The political works have their fascination, but I confess they do not for the most part contain my favourite Henze. His second guise is that of the aesthete, the creator of Mozartian balance and beauty. It is this Henze that I have chosen to emphasise in the RTÉ Living Music Festival 2005.
Listen to the finale of the Seventh Symphony and something happens which was rare in music of the eighties: a hymn to sanity and beauty in their almost conventional senses. But then there is a bar of silence followed by dissonant mayhem. We cannot so easily get away from pain and chaos. Henze’s music constantly swings between these states of Apollonian calm and Dionysian fury.

This music was not in fashion when I got to know it. When I was a student in the early eighties Henze simply was not mentioned. Stockhausen was the ‘Important One’, and Henze a kind of neo-romantic sideshow. This situation has changed utterly, and just how utterly you can measure from listening to the other composers in the RTÉ Living Music Festival. Rihm, Glanert, Pintscher (the German Thomas Ades), Knussen and most of the other younger composers represented in the festival are Henzean composers. They have the same humanistic bias (not a Sirius-gazer among them); they have the same desire to create audible beauty.

I was still living in Northern Ireland in the eighties when terrible things were happening. I remember after the Enniskilllen bomb that Beethoven’s late Quartets were my only listening and Dante my only reading. This may appear pretentious now; but these works were the only ones that seemed to address the horror at all adequately, to give Beauty and Truth their counterbalancing but also contradictory rights.

Among living composers Henze was one of the very few who had this power. He lived in a world like the one I lived in, where you were despairingly trying to answer pain and despair with affirmation and music, hopelessly inadequate though the response often seemed. Above all he has given other and especially younger composers a model of what it is to be a composer in this era. He is engaged, intelligent and literate; he is a German who is a citizen of the world. He can say with the poet: the imagination is my only nation. He has said that his career has been about people more than music. There are meaner examples to live by

Henze has had close connections with Britain for the whole of his professional life. He was a friend of Britten and Walton, and Auden was his librettist for several of the operas. In planning the programme I included a large amount of British music almost without knowing it, and British music finally became a kind of sub-theme. Dublin audiences will thus get their first chance to hear works by Bainbridge, Goehr and Birtwistle which I and many composers have treasured for years. This incidentally has been the greatest single pleasure of planning the festival. A composer principally wants to share his own music with the listener, of course; but a close second to this is the pleasure of sharing his formative enthusiasms.

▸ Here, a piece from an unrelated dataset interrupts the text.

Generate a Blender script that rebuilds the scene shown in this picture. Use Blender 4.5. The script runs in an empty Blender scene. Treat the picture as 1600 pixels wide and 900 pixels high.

The Irish element in the RTÉ Living Music Festival will be provided by the three RTÉ commissions. I am grateful to my colleagues Frank Corcoran, Fergus Johnston and Rachel Holstead for their commitment to the festival. I am confident that they will make the Irish thread in this complex musical weave glitter.

This brings me to my final point. It might surprise the music lover who goes to concerts to know that the endless planning meetings supplemented by emails and phone calls do not centre on composers, soloists, orchestras and workshops so much as they do on him and her. How to get people to show up – this is the first and most pressing pre-occupation of the concert-planner. And the RTÉ Living Music Festival 2005 has been designed mainly with the listener in mind. I am not fond of the new music scene or contemporary music festivals in general. The pervasive sense of what’s in and out, who’s up and down, and the focus on middle-class rebellion (everyone wants to be like Mick Jagger) is dispiriting and demeaning. I have planned this festival as much as I can by asking: what is likely to move and touch and provoke people? When we musicians stop asking these basic questions, the game is up for all of us.